▶ **MATERIAL**
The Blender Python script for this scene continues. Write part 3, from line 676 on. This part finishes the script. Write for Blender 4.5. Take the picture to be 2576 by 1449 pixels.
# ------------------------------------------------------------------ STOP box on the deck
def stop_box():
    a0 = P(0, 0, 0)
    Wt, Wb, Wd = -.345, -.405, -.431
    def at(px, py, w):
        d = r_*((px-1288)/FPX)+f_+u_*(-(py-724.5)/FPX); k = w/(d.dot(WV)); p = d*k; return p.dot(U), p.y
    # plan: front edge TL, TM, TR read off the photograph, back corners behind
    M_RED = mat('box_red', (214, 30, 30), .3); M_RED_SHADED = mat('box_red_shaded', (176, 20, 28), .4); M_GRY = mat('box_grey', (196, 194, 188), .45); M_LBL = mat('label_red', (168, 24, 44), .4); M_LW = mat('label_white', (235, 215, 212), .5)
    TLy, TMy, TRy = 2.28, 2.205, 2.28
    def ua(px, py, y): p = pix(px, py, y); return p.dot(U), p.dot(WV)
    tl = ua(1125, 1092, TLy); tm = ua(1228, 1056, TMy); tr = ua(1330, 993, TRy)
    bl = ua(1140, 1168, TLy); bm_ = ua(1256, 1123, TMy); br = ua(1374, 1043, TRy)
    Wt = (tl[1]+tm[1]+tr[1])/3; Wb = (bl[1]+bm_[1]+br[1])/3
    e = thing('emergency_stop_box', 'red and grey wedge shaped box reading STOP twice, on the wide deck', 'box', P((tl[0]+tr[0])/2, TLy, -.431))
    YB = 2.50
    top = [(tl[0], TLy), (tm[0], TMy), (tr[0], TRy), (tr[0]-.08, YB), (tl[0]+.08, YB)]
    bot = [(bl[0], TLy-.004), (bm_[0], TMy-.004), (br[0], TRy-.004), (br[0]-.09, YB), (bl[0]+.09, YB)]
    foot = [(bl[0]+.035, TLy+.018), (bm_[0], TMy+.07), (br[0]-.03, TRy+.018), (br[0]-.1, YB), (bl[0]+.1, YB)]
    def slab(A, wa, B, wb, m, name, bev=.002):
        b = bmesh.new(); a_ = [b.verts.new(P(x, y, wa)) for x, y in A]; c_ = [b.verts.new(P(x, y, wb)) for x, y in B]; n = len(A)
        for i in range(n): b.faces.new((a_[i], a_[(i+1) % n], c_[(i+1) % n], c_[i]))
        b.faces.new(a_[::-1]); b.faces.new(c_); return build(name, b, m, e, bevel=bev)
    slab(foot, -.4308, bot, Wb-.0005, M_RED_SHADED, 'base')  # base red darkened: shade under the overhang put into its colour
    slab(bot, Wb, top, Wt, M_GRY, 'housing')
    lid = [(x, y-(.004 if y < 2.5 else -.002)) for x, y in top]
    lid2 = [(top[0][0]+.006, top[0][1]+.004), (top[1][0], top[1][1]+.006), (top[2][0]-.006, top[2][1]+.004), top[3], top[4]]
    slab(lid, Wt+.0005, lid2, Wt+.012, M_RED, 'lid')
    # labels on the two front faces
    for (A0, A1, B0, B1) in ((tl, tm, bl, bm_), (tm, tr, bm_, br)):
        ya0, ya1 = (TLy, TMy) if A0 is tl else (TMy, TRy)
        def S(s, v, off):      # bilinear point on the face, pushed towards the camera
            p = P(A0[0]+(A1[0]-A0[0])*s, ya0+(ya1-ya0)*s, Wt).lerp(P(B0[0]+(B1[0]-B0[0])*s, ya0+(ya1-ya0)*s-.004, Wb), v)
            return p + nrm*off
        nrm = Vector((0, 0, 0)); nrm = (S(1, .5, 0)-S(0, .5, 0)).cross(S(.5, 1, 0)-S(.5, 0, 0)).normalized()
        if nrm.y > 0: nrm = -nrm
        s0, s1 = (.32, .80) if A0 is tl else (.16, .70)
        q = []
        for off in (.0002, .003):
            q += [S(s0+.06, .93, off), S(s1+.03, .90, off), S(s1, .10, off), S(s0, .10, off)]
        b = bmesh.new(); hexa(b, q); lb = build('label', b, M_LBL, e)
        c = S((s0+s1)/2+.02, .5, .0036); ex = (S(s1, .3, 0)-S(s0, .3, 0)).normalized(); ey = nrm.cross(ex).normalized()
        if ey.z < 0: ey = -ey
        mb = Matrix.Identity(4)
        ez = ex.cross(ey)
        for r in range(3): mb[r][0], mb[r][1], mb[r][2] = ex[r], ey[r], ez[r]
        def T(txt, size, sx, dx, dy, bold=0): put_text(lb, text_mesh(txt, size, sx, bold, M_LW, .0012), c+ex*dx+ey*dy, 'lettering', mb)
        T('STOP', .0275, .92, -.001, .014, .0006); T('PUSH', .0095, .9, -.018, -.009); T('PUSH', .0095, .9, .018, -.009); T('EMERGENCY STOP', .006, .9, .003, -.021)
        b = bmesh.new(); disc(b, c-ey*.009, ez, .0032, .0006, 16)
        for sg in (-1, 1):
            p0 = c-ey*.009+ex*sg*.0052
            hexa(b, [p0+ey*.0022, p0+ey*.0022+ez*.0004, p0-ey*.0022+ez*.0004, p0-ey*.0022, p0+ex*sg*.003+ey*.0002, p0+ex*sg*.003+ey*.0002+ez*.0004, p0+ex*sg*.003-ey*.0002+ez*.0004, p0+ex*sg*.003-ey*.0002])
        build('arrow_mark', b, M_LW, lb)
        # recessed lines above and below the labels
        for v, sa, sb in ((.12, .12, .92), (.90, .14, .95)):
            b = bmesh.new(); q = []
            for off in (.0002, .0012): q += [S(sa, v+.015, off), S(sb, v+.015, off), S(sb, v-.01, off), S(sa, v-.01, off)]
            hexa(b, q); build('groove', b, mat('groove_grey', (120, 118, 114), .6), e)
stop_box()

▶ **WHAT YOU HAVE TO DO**
Reproduce the data, keeping every line exactly the same.

▶ **EXERCISE SOLUTION**
The Blender Python script for this scene continues. Write part 3, from line 676 on. This part finishes the script. Write for Blender 4.5. Take the picture to be 2576 by 1449 pixels.
# ------------------------------------------------------------------ STOP box on the deck
def stop_box():
    a0 = P(0, 0, 0)
    Wt, Wb, Wd = -.345, -.405, -.431
    def at(px, py, w):
        d = r_*((px-1288)/FPX)+f_+u_*(-(py-724.5)/FPX); k = w/(d.dot(WV)); p = d*k; return p.dot(U), p.y
    # plan: front edge TL, TM, TR read off the photograph, back corners behind
    M_RED = mat('box_red', (214, 30, 30), .3); M_RED_SHADED = mat('box_red_shaded', (176, 20, 28), .4); M_GRY = mat('box_grey', (196, 194, 188), .45); M_LBL = mat('label_red', (168, 24, 44), .4); M_LW = mat('label_white', (235, 215, 212), .5)
    TLy, TMy, TRy = 2.28, 2.205, 2.28
    def ua(px, py, y): p = pix(px, py, y); return p.dot(U), p.dot(WV)
    tl = ua(1125, 1092, TLy); tm = ua(1228, 1056, TMy); tr = ua(1330, 993, TRy)
    bl = ua(1140, 1168, TLy); bm_ = ua(1256, 1123, TMy); br = ua(1374, 1043, TRy)
    Wt = (tl[1]+tm[1]+tr[1])/3; Wb = (bl[1]+bm_[1]+br[1])/3
    e = thing('emergency_stop_box', 'red and grey wedge shaped box reading STOP twice, on the wide deck', 'box', P((tl[0]+tr[0])/2, TLy, -.431))
    YB = 2.50
    top = [(tl[0], TLy), (tm[0], TMy), (tr[0], TRy), (tr[0]-.08, YB), (tl[0]+.08, YB)]
    bot = [(bl[0], TLy-.004), (bm_[0], TMy-.004), (br[0], TRy-.004), (br[0]-.09, YB), (bl[0]+.09, YB)]
    foot = [(bl[0]+.035, TLy+.018), (bm_[0], TMy+.07), (br[0]-.03, TRy+.018), (br[0]-.1, YB), (bl[0]+.1, YB)]
    def slab(A, wa, B, wb, m, name, bev=.002):
        b = bmesh.new(); a_ = [b.verts.new(P(x, y, wa)) for x, y in A]; c_ = [b.verts.new(P(x, y, wb)) for x, y in B]; n = len(A)
        for i in range(n): b.faces.new((a_[i], a_[(i+1) % n], c_[(i+1) % n], c_[i]))
        b.faces.new(a_[::-1]); b.faces.new(c_); return build(name, b, m, e, bevel=bev)
    slab(foot, -.4308, bot, Wb-.0005, M_RED_SHADED, 'base')  # base red darkened: shade under the overhang put into its colour
    slab(bot, Wb, top, Wt, M_GRY, 'housing')
    lid = [(x, y-(.004 if y < 2.5 else -.002)) for x, y in top]
    lid2 = [(top[0][0]+.006, top[0][1]+.004), (top[1][0], top[1][1]+.006), (top[2][0]-.006, top[2][1]+.004), top[3], top[4]]
    slab(lid, Wt+.0005, lid2, Wt+.012, M_RED, 'lid')
    # labels on the two front faces
    for (A0, A1, B0, B1) in ((tl, tm, bl, bm_), (tm, tr, bm_, br)):
        ya0, ya1 = (TLy, TMy) if A0 is tl else (TMy, TRy)
        def S(s, v, off):      # bilinear point on the face, pushed towards the camera
            p = P(A0[0]+(A1[0]-A0[0])*s, ya0+(ya1-ya0)*s, Wt).lerp(P(B0[0]+(B1[0]-B0[0])*s, ya0+(ya1-ya0)*s-.004, Wb), v)
            return p + nrm*off
        nrm = Vector((0, 0, 0)); nrm = (S(1, .5, 0)-S(0, .5, 0)).cross(S(.5, 1, 0)-S(.5, 0, 0)).normalized()
        if nrm.y > 0: nrm = -nrm
        s0, s1 = (.32, .80) if A0 is tl else (.16, .70)
        q = []
        for off in (.0002, .003):
            q += [S(s0+.06, .93, off), S(s1+.03, .90, off), S(s1, .10, off), S(s0, .10, off)]
        b = bmesh.new(); hexa(b, q); lb = build('label', b, M_LBL, e)
        c = S((s0+s1)/2+.02, .5, .0036); ex = (S(s1, .3, 0)-S(s0, .3, 0)).normalized(); ey = nrm.cross(ex).normalized()
        if ey.z < 0: ey = -ey
        mb = Matrix.Identity(4)
        ez = ex.cross(ey)
        for r in range(3): mb[r][0], mb[r][1], mb[r][2] = ex[r], ey[r], ez[r]
        def T(txt, size, sx, dx, dy, bold=0): put_text(lb, text_mesh(txt, size, sx, bold, M_LW, .0012), c+ex*dx+ey*dy, 'lettering', mb)
        T('STOP', .0275, .92, -.001, .014, .0006); T('PUSH', .0095, .9, -.018, -.009); T('PUSH', .0095, .9, .018, -.009); T('EMERGENCY STOP', .006, .9, .003, -.021)
        b = bmesh.new(); disc(b, c-ey*.009, ez, .0032, .0006, 16)
        for sg in (-1, 1):
            p0 = c-ey*.009+ex*sg*.0052
            hexa(b, [p0+ey*.0022, p0+ey*.0022+ez*.0004, p0-ey*.0022+ez*.0004, p0-ey*.0022, p0+ex*sg*.003+ey*.0002, p0+ex*sg*.003+ey*.0002+ez*.0004, p0+ex*sg*.003-ey*.0002+ez*.0004, p0+ex*sg*.003-ey*.0002])
        build('arrow_mark', b, M_LW, lb)
        # recessed lines above and below the labels
        for v, sa, sb in ((.12, .12, .92), (.90, .14, .95)):
            b = bmesh.new(); q = []
            for off in (.0002, .0012): q += [S(sa, v+.015, off), S(sb, v+.015, off), S(sb, v-.01, off), S(sa, v-.01, off)]
            hexa(b, q); build('groove', b, mat('groove_grey', (120, 118, 114), .6), e)
stop_box()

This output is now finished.